If you're paying all the bills and they aren't contributing to a mortgage or anything, they will have got used, after eight years, to an easier discomfort-free style of living - the only fly in the ointment being it might end, and then they would be outside with their smaller income, looking for somewhere to rent or buy; bemoaning irritations like broken shelves and car MOTs looming, which they didn't need to think about before and which will now on be giving them that dull, boring downer.
If you split, it is likely to be bad-tempered. You will find it hard to explain why you don't just want to marry her because it's the natural next step.

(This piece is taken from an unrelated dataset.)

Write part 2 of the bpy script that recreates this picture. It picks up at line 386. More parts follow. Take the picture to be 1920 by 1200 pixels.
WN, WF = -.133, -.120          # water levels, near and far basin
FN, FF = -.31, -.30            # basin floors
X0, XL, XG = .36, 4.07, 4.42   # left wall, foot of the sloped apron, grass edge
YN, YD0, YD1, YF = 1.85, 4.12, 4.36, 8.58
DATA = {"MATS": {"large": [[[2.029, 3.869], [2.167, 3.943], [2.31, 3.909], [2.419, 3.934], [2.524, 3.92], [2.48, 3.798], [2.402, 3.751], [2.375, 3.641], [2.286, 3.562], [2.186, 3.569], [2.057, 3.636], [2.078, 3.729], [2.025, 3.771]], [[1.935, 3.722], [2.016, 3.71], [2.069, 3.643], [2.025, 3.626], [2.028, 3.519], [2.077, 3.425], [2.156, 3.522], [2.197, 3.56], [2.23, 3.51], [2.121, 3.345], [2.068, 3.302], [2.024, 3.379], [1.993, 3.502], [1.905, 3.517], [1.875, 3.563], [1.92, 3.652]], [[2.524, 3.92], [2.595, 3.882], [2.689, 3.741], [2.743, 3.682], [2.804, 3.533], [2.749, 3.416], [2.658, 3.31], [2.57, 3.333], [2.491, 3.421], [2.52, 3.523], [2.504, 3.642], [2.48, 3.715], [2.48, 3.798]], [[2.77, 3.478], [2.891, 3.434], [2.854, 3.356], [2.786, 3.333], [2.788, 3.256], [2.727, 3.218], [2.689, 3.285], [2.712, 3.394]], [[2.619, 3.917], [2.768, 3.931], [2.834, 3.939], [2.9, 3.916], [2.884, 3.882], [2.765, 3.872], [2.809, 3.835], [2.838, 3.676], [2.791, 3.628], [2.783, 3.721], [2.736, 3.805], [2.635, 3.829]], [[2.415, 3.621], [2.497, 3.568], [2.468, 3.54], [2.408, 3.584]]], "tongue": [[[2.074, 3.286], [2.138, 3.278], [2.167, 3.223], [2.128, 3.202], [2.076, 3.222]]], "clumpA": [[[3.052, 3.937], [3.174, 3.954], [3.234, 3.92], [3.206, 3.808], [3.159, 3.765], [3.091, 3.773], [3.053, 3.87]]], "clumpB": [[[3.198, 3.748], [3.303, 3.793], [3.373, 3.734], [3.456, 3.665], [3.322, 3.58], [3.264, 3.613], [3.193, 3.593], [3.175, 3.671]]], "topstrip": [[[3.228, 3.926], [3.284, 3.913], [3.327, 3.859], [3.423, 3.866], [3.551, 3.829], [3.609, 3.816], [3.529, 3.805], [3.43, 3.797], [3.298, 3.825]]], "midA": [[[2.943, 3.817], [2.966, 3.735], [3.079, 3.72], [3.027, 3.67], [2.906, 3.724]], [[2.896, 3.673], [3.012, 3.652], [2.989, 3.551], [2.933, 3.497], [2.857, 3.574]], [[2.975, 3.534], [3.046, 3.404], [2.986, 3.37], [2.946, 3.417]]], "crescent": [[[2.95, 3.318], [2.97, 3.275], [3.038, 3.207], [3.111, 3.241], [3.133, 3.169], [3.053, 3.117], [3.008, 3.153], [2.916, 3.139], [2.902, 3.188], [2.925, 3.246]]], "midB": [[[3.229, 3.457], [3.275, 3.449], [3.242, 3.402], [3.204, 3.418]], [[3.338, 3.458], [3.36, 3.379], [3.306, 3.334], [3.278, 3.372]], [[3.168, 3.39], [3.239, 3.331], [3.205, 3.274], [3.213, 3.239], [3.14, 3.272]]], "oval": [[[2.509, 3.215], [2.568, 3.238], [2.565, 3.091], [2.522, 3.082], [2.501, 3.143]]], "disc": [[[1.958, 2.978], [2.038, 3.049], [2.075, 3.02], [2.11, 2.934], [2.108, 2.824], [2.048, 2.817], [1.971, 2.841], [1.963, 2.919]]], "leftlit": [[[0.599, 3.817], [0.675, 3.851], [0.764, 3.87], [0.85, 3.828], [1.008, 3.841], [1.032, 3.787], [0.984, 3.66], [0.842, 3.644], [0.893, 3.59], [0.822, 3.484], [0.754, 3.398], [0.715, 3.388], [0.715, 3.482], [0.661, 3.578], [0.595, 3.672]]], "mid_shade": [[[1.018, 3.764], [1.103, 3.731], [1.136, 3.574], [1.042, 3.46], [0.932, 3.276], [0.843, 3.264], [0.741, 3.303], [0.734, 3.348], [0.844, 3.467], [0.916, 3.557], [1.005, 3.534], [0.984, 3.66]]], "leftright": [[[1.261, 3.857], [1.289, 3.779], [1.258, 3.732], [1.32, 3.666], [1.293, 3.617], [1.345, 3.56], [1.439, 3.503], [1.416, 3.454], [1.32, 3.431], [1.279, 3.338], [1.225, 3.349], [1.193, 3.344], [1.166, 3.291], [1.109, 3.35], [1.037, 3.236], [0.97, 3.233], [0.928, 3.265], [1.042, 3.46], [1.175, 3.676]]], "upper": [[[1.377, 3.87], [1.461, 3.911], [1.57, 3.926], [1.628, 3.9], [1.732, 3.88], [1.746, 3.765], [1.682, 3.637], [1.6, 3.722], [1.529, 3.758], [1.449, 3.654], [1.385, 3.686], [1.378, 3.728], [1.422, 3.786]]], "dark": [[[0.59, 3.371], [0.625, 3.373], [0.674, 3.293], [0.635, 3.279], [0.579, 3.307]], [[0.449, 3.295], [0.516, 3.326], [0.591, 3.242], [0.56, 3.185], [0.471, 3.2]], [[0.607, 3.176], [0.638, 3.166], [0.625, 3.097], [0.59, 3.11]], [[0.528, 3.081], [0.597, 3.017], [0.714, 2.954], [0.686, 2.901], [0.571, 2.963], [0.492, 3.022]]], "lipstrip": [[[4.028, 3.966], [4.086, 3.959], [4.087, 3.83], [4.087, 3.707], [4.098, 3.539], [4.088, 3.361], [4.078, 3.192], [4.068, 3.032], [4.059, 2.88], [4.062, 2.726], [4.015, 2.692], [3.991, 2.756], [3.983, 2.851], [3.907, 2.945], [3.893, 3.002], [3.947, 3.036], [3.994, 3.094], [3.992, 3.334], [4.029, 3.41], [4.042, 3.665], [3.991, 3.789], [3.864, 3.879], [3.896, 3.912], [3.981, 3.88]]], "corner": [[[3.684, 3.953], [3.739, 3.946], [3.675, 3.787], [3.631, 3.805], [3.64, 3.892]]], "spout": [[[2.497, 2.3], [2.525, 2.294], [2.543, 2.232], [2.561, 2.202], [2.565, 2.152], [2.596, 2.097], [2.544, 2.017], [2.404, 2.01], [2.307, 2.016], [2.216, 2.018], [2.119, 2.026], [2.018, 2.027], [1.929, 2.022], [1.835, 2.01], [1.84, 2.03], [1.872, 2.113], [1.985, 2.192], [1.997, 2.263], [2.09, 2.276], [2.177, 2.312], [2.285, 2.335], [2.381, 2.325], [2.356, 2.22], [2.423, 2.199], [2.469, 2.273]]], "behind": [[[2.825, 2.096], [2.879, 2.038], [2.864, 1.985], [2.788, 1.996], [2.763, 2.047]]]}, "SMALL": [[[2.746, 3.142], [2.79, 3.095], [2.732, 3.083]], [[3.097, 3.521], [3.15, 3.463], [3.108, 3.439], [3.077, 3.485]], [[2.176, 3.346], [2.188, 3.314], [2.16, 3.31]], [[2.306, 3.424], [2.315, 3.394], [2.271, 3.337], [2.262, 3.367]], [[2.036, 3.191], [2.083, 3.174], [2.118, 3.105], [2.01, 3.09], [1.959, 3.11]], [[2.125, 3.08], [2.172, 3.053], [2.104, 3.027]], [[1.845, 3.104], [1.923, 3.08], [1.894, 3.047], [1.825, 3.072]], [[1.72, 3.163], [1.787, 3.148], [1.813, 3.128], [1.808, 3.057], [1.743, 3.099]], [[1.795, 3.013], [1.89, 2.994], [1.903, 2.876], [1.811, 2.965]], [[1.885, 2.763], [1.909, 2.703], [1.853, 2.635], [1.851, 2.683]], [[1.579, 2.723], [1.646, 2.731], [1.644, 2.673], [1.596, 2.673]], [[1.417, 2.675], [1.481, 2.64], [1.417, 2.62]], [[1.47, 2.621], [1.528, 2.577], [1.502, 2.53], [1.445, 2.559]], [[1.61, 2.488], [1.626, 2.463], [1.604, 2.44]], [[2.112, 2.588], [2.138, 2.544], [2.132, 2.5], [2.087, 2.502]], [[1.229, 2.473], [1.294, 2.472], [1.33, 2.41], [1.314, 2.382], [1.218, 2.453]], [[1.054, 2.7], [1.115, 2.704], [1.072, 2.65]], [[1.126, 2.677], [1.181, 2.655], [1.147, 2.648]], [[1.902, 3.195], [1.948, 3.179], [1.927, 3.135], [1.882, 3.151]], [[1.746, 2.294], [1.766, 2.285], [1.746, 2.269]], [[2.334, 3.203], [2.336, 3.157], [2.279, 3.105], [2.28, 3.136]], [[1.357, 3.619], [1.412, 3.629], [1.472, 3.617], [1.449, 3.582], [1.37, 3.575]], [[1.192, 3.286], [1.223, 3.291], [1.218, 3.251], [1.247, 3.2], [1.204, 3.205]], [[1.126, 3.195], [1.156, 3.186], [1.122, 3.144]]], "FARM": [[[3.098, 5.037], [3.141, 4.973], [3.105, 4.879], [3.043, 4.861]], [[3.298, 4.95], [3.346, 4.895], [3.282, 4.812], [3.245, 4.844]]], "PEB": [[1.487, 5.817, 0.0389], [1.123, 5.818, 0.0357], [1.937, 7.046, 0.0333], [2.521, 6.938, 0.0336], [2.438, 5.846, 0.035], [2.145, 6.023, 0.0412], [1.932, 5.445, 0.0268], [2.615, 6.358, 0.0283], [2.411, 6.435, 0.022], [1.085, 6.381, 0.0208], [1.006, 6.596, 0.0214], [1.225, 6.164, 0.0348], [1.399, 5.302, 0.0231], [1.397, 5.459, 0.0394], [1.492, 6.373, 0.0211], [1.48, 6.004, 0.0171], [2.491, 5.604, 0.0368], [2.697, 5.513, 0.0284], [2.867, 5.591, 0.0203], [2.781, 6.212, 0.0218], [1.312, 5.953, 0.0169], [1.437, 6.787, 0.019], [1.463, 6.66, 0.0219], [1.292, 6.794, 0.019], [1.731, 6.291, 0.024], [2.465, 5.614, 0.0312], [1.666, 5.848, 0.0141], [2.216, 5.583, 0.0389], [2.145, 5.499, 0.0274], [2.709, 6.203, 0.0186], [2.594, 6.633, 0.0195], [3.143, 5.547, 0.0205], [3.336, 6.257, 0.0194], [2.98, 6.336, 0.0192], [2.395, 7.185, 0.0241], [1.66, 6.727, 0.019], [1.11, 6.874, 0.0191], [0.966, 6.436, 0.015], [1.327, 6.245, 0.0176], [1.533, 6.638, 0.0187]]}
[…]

She will have got used to a lifestyle and probably has spent her own money on makeup and holidays with you and hasn't assiduously saved.
You'd be best off, being brave on a way, and saying what posters have said here: that marriage is a legally and financially binding contract, and when it's weighted against you gaining, and more likely you'll lose a lot, be there divorce, it isn't worth it for you.
It is likely you will split, as there isn't enough undying love to make you want to give up everything material to chance, for their sake. And I think you think, underneath it all, that they might divorce you later, that's why you don't feel good about taking a risk. You're explanation makes clear you don't feel that their love has been the wind beneath your wings making your flight to success all possible, and impossible without them. Your partner just seems to be there. If you did go on to marry, they might not like you much for having made them wait.
If you leave your relationship many more years you'll be into the territory of leaving it too late for them to have children effortless with someone else.
It might be nice if a mature discussion goes well to gift them some money to help them to get a place of their own or not to be in trouble. Not the case if you were an average earner, but you do seem to be very well off. It would just be a nice thing to do out of empathy for their life and respect for what they've given to your life. You can't go on for years, I don't think, with one person really wanting marriage and the other not.